We really only needed one boy, and my plan was to go meet these 4 boys and choose the largest/best/friendliest. However, when I rang the lady told me that they were coming down past my place the following day, and they were that cheap price if you took all four. Basically, I could get all four delivered for barely $60 each. That was too good to pass up, so I took them all.

Our new babies!

Trying to bond with the new boys by bribing them with leafy greens.
Our plan was to keep them a while and choose the best, which probably equates to the biggest, and eat the rest.
I’m not sure these boys are Large Whites. Or at least they’re not pure Large White. Our original babies are apparently “Large White with a touch of Landrace”, as explained to use by the people who bred them. These new boys have more than a “touch” of Landrace in them I think.
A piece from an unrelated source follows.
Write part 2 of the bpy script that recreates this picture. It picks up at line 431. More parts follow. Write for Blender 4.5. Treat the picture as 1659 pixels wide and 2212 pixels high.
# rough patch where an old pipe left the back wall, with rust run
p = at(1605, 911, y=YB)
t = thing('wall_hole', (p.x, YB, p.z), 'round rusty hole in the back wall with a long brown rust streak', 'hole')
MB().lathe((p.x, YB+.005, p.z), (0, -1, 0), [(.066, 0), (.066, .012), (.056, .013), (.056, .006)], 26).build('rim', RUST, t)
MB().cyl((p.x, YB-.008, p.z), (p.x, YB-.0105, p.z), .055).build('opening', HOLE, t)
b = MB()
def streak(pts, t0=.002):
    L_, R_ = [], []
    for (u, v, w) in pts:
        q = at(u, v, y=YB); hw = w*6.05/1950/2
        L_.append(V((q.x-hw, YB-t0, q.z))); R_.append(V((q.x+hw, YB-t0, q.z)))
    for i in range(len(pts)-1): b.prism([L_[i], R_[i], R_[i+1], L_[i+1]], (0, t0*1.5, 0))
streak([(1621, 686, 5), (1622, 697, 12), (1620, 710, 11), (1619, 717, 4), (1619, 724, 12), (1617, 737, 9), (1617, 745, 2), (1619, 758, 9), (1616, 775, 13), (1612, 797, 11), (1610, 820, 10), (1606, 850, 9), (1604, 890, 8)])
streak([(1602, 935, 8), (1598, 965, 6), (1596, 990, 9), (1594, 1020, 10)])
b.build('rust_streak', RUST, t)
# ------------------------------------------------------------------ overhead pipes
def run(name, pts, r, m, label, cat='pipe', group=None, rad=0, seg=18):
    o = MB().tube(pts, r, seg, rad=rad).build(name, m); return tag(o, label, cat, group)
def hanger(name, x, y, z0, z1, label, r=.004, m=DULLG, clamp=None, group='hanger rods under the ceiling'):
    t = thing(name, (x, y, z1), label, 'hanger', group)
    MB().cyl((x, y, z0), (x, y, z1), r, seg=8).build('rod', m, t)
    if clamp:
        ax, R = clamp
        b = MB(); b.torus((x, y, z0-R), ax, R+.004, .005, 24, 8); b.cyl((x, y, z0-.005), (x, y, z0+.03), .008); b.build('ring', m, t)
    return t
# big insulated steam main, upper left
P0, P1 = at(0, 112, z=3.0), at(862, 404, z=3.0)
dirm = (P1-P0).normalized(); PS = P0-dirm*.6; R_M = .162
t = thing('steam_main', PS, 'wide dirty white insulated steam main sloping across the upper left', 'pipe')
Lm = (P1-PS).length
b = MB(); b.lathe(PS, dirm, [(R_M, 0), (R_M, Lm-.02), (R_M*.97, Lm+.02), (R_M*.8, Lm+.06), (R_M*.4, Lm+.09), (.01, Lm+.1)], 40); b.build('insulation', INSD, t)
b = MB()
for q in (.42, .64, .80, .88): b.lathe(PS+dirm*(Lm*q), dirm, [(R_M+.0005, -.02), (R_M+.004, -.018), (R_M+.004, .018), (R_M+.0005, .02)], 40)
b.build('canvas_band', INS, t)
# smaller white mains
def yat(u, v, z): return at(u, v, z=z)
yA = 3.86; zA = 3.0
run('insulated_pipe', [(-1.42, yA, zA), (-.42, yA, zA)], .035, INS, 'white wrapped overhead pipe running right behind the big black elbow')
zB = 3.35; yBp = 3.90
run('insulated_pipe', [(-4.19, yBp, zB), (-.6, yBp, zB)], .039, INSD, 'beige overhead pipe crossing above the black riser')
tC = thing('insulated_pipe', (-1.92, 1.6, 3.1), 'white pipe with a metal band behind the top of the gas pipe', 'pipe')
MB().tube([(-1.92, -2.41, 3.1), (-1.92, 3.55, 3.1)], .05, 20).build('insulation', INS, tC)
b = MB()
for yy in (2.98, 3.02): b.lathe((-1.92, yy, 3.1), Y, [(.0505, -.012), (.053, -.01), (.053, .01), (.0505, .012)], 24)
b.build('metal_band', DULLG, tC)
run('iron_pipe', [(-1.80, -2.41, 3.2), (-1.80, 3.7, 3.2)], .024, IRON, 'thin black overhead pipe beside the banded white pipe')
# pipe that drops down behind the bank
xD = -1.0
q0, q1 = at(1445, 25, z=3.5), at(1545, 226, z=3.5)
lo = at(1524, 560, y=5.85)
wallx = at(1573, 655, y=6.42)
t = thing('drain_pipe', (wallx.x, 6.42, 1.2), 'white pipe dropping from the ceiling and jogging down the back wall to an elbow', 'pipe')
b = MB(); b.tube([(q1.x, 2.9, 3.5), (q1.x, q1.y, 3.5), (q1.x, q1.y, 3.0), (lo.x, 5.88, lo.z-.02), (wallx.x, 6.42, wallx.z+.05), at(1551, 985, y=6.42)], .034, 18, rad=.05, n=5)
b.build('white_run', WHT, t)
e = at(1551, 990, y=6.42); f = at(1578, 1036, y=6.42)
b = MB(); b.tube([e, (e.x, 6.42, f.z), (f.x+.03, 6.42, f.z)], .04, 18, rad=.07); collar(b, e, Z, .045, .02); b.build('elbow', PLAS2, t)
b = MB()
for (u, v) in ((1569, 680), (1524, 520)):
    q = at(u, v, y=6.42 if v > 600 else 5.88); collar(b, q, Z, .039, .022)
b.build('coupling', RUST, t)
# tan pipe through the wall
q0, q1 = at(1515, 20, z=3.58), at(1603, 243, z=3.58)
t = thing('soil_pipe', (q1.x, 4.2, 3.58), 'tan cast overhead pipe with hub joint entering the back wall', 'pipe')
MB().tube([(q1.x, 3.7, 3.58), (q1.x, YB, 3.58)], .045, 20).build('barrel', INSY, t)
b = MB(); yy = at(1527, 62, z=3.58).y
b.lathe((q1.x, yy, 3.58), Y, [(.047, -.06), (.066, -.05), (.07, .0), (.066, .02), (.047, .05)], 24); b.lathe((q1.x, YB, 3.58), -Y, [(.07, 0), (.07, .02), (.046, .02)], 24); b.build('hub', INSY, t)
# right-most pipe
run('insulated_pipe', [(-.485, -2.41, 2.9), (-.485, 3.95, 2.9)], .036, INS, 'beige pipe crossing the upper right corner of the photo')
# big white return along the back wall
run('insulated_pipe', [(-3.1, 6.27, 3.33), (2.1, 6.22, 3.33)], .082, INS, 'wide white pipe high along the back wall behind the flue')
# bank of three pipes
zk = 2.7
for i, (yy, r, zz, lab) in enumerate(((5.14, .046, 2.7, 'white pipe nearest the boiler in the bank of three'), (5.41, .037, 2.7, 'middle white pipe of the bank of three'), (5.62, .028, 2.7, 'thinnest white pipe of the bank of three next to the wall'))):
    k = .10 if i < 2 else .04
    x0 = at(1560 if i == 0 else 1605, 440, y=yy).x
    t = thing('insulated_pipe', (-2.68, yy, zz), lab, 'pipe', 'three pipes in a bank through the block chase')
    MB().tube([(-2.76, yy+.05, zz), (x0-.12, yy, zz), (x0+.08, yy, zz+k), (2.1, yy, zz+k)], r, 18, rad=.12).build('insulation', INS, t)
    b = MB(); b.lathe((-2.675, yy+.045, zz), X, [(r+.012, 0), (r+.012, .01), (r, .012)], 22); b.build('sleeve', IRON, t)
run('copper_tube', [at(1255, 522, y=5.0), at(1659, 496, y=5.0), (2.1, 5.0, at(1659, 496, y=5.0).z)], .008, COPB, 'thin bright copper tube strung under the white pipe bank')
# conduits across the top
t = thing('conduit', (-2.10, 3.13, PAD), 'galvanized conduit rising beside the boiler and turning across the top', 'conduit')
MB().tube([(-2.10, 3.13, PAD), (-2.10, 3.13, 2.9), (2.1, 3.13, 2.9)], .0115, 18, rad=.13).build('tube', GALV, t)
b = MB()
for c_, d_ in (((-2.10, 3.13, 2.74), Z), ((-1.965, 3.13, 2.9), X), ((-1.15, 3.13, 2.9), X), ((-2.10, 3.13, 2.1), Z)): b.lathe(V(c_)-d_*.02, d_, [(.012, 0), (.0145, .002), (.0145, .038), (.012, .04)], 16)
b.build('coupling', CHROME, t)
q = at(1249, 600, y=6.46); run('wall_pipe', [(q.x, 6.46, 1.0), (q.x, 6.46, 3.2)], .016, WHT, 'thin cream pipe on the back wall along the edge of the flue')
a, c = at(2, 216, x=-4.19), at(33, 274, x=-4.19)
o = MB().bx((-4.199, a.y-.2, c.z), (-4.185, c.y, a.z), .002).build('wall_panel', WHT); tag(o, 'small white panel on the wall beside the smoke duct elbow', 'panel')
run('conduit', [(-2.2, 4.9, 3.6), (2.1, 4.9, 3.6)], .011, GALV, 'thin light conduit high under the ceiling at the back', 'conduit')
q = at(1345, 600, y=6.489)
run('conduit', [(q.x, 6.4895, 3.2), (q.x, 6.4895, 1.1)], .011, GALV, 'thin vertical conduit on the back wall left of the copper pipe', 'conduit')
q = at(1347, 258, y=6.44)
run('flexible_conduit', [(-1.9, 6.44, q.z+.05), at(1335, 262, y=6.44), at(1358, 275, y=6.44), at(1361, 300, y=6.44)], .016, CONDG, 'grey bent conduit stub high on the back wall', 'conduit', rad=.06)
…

They’re a couple of weeks older than our original pigs, but have always been significantly smaller. Their ears are also floppy, which is a sign of less Large White and more Landrace. That’s not entirely a bad thing though. We want a bore that’ll give us babies that’ll grow quickly and large, but we also need one that won’t be too big to serve the girls. These boys seem the perfect compromise. Fingers crossed…
Our bearded dragon also came back for a visit! I found him perched on one of the fruit tree stakes in the orchard, sunning himself and generally looking healthy and happy.

The Bearded Dragon back for a visit.